There are questions LIKE this one, but they are not similar enough to my specific question FOR ME to pick up on.
My question is about how to make a deep copy of a struct
The code you have listed as making a shallow copy isn't; it will actually smash the stack and probably crash the program.
Student *s1 = create_Student("Bo","Diddly", 100, 221);
Student *s2 = create_Student("Leeroy","Jenkins",50,1337);
memcpy(&s2,&s1,sizeof(Student)); //shallow copy of s1 INTO s2?
If you had the size right, that would be the same as s2 = s1;
. But since you have the size wrong, it is copying too much and will overwrite whatever is in memory after s2. To do a real shallow copy, leave off the &
:
memcpy(s2,s1,sizeof(Student)); //shallow copy of s1 INTO s2
The code you have for a deep copy is similarly wrong, but you're on the right track. The basic idea behind a deep copy is that you have to copy each field; for non-pointer types this is the same as a shallow copy, but for pointers you have to do something smarter. The code you posted, however, isn't doing that.
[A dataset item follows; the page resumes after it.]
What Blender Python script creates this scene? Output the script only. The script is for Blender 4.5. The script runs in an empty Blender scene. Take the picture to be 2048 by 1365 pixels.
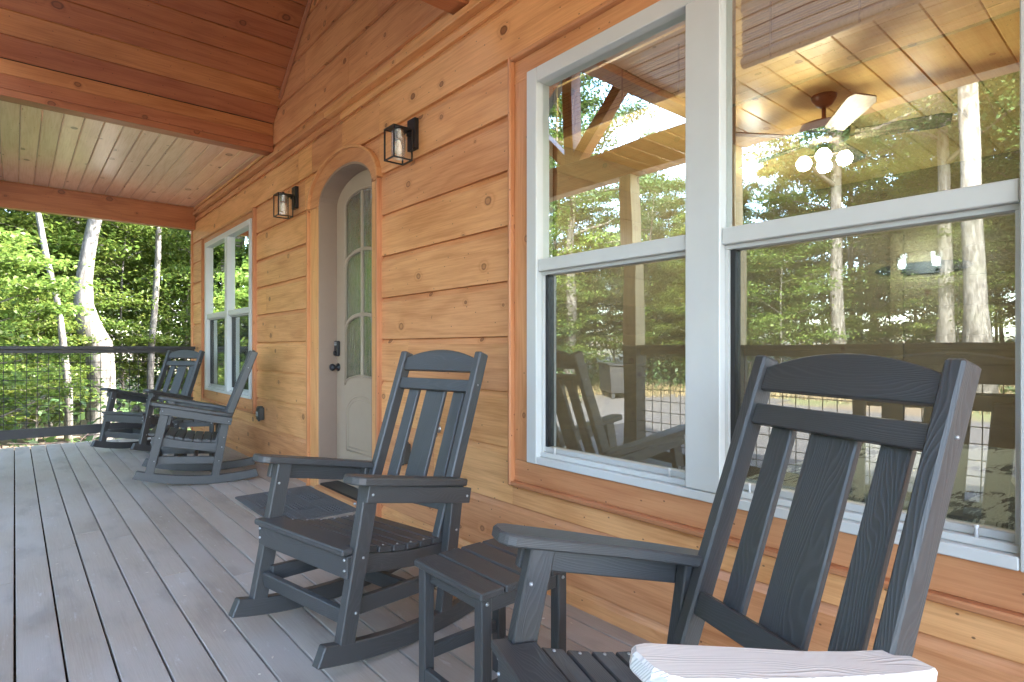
import bpy, bmesh, math, random
import numpy as np
from mathutils import Vector, Matrix
random.seed(7)
rng = np.random.default_rng(7)
C = bpy.context.scene.collection
sc = bpy.context.scene
PI = math.pi
R = math.radians
H = 1.14                     # eye height above the deck
W = 1.8764                   # x of the wall face
# ------------------------------------------------------------------ camera
cam = bpy.data.objects.new('camera', bpy.data.cameras.new('camera'))
C.objects.link(cam)
cam.location = (0, 0, H)
cam.rotation_euler = (R(90), 0, -math.atan(995.5 / 1164))
cam.data.sensor_width = 36
cam.data.lens = 1164 / 2048 * 36
cam.data.shift_y = 14.5 / 2048
cam.data.clip_start = 0.03
cam.data.clip_end = 600
sc.camera = cam
# ------------------------------------------------------------------ light
SUN_DIR = Vector((0.60, -0.42, 0.60)).normalized()      # towards the sun
elev = math.asin(SUN_DIR.z)
world = bpy.data.worlds.new('World')
sc.world = world
world.use_nodes = True
nt = world.node_tree
sky = nt.nodes.new('ShaderNodeTexSky')
sky.sky_type = 'NISHITA'
sky.sun_disc = False
sky.sun_elevation = elev
sky.sun_rotation = math.atan2(SUN_DIR.x, SUN_DIR.y)
sky.air_density = 1.0
sky.dust_density = 2.0
nt.nodes['Background'].inputs[1].default_value = 0.15
nt.links.new(sky.outputs[0], nt.nodes['Background'].inputs[0])
sun = bpy.data.objects.new('sun', bpy.data.lights.new('sun', 'SUN'))
C.objects.link(sun)
sun.data.energy = 2.0
sun.data.angle = R(0.55)
sun.data.color = (1.0, 0.95, 0.86)
sun.rotation_euler = SUN_DIR.to_track_quat('Z', 'Y').to_euler()
sun.location = (0, 0, 30)
sc.view_settings.view_transform = 'Standard'
sc.view_settings.look = 'None'
sc.view_settings.gamma = 1
sc.view_settings.use_curve_mapping = False
sc.view_settings.exposure = 4.65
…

Try this instead.
void copy_Student(Student *s1, Student *s2)
{
s2 -> grade = s1 -> grade;
s2 -> id = s2 -> id;
s2 -> first_name = strdup(s1 -> first_name);
s2 -> last_name = strdup(s1 -> last_name);
}
Note that to avoid memory leaks, you would also need to free the old names from s2
before assigning the new copies, make a free_Student
function that would free these names, and also make sure that create_Student
copies the names in the first place (or else include "should free" flags so you don't have to copy literal strings).
Now, for a struct without pointers (or other reference types), there is no difference between a deep and a shallow copy because the data structure it itself shallow.